Rodrigues thinks that art education has become more inclusive during her career. Identity and gender issues are now taken into consideration, and that change is very welcome to her.

“I have introduced radical listening to my work. We need to listen to transsexual and binary individuals and learn from them. We need to learn from other people’s experiences, include others and accept them,” Rodrigues says.

Similarities with the Theatre Academy’s pedagogical methods

Rodrigues has never been to Finland or had any connection to Uniarts Helsinki, and she was very surprised and honoured to be acknowledged this way by the Theatre Academy.

“When I was young, I studied history at the University of Sao Paolo, and I am so happy suddenly, late in my life, to get this honorary doctorate. I read about Uniarts Helsinki and I found out that our approaches to pedagogy have a lot in common. They also want to make art more inclusive and see the importance of art in the world,” Rodrigues says.

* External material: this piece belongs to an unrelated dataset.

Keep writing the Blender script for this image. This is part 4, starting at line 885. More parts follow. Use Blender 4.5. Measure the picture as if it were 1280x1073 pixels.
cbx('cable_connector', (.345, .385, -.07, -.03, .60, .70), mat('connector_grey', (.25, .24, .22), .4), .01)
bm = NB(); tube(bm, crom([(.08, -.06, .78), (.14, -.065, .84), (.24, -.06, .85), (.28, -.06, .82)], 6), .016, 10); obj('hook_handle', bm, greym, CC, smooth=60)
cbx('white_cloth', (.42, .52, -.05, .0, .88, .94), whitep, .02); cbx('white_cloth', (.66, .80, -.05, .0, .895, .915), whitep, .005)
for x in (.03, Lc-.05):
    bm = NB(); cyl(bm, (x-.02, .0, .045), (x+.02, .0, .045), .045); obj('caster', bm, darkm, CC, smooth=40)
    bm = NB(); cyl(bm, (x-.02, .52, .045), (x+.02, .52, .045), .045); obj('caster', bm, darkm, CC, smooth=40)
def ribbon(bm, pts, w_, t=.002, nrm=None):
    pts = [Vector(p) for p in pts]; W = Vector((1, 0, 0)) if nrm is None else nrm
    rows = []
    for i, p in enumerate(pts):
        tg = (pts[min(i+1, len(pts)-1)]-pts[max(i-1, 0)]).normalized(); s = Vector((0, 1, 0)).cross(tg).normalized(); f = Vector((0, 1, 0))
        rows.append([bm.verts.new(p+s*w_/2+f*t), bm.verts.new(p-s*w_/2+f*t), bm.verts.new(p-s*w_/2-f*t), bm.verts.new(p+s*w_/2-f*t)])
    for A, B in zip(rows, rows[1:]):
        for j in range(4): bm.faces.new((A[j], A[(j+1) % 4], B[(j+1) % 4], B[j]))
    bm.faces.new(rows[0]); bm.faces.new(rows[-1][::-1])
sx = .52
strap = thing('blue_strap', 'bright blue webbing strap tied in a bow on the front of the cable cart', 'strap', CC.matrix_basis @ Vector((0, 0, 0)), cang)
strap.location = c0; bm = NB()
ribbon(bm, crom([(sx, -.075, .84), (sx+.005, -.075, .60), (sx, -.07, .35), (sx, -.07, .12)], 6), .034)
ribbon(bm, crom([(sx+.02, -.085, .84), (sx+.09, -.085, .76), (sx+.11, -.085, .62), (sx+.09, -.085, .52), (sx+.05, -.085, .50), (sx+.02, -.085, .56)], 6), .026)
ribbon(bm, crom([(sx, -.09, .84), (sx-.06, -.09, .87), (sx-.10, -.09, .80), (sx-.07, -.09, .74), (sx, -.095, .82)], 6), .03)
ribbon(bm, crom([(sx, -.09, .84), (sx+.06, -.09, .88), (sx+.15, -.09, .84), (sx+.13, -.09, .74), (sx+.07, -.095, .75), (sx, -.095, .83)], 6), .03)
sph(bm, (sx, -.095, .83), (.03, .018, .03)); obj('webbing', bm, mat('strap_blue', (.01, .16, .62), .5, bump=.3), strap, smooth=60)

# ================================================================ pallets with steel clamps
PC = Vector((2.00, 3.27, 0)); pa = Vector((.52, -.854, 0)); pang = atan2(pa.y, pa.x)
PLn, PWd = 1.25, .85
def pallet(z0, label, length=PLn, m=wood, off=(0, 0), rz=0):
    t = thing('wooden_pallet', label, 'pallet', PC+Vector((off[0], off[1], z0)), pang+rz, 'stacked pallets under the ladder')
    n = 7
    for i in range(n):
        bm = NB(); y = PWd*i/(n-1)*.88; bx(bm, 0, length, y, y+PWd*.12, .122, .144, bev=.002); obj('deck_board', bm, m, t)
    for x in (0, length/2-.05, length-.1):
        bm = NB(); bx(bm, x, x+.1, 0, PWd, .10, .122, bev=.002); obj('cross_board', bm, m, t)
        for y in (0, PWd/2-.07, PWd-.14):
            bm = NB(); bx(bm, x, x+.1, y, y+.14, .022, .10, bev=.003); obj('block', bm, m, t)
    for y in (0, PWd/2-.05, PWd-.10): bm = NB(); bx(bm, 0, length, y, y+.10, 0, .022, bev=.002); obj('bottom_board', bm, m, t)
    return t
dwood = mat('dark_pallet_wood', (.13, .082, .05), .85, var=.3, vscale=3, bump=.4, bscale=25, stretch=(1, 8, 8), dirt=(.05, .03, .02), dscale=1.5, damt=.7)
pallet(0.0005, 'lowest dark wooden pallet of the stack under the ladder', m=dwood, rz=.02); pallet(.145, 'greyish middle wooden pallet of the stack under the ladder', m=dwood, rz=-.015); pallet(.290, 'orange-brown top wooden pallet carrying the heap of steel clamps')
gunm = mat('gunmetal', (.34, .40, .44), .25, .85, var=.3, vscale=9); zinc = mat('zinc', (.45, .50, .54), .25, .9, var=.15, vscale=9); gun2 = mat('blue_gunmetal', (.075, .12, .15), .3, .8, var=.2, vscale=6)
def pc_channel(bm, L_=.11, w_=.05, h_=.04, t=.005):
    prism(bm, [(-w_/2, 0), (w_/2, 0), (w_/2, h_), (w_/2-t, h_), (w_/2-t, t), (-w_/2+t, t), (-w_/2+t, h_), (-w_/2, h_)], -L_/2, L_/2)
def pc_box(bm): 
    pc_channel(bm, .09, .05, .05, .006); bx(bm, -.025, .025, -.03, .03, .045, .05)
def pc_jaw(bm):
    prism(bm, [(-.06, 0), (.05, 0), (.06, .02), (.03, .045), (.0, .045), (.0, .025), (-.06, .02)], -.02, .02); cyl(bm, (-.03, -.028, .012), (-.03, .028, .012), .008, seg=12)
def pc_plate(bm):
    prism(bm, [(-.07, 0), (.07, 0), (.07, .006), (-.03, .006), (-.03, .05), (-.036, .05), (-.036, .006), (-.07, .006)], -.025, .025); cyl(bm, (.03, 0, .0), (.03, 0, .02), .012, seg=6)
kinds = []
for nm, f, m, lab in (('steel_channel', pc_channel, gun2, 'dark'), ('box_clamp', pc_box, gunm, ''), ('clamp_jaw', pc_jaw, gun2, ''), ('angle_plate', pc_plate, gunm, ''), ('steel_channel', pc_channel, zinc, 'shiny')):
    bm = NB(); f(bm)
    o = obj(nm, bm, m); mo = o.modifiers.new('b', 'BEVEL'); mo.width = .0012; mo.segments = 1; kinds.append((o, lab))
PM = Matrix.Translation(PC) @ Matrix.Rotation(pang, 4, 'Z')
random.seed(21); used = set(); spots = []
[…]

Finland and Brazil are very different to each other in size, population, and level of equality.

“Uniarts Helsinki has amazing resources compared to our dance school in the favela. However, our differences bring us together. We should learn from each other and exchange ideas,” Rodrigues says.

Text: Päivi Brink

Uniarts Helsinki conferment event, the ceremonial conclusion of university studies, will be held in Helsinki from 16 to 18 August 2024. The ceremony will feature the conferment of degrees on master’s graduates and doctors from the university’s academies. Additionally, honorary doctorates will be conferred on eight individuals who represent Finnish or international pioneers and influential figures in their fields and who have advocated for arts education or advanced the societal role and significance of the arts. 

The honorary doctors have been selected by the boards of the Academy of Fine Arts, Sibelius Academy and Theatre Academy and the board of the University of the Arts Helsinki. Being conferred an honorary doctorate is the highest recognition bestowed by the university.